On June 25th 1839 their father, Prince Milosh, abdicated in favour of Milan, who was by then mortally ill. His reign was to be short-lived, and he died on July 8th 1839 without having recovered consciousness and perhaps never realising the crown was in his own hands. Thus, Michael (or Mihailo) became Prince of Serbia, but was accepted as an elected ruler rather than a hereditary prince. However, he was still young and fairly inexperienced, and could hardly cope with the political problems, both internal as well as external, that Serbia had to deal with at the time.

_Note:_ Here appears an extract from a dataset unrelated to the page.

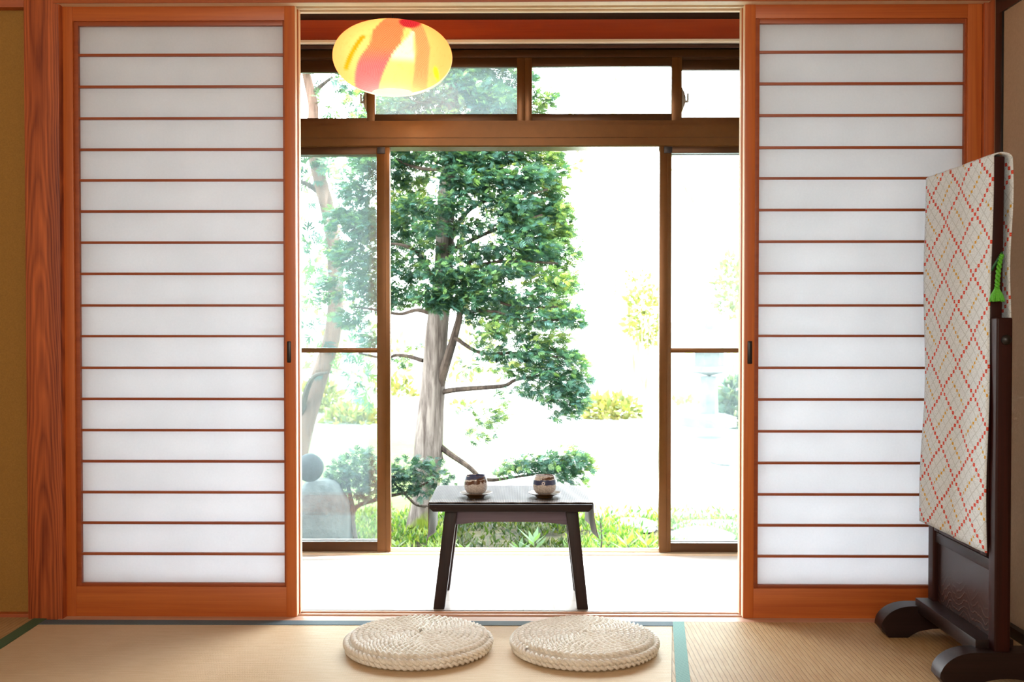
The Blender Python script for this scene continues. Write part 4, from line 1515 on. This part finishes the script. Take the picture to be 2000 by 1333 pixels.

In 1842 his disastrous reign came to a halt when he was overthrown by a rebellion led by Toma Vucic-Perisic, which enabled the Karageorgevics to acceed to the Serbian throne. Eleven years later, Michael married Countess Julia Hunyady von Kéthely (1831-1919). The marriage was childless. Finally, Michael was accepted back as Prince of Serbia in 1860 after the death of the prince Alexander Karageorgevic rule. For the next eight years he ruled as an enlightened absolutist monarch.
On June 10th 1868 he was moving about the streets of Belgrade in a carriage with his cousin Anka (or Anna) Obrenovic, wife of Alexander Konstantinovic, when they were both killed as a result of a plot that has never been sufficiently clarified. The Karageorgevics were suspected for being behind the crime but there is not much proof to corroborate this.
Anka's granddaughter Natalia Konstatinovic (b.1882) married the Montenegrin Prince Mirko Petrovic-Njegos (1879-1918) whose sister Zorka married King Peter I Karageorgevic in 1883.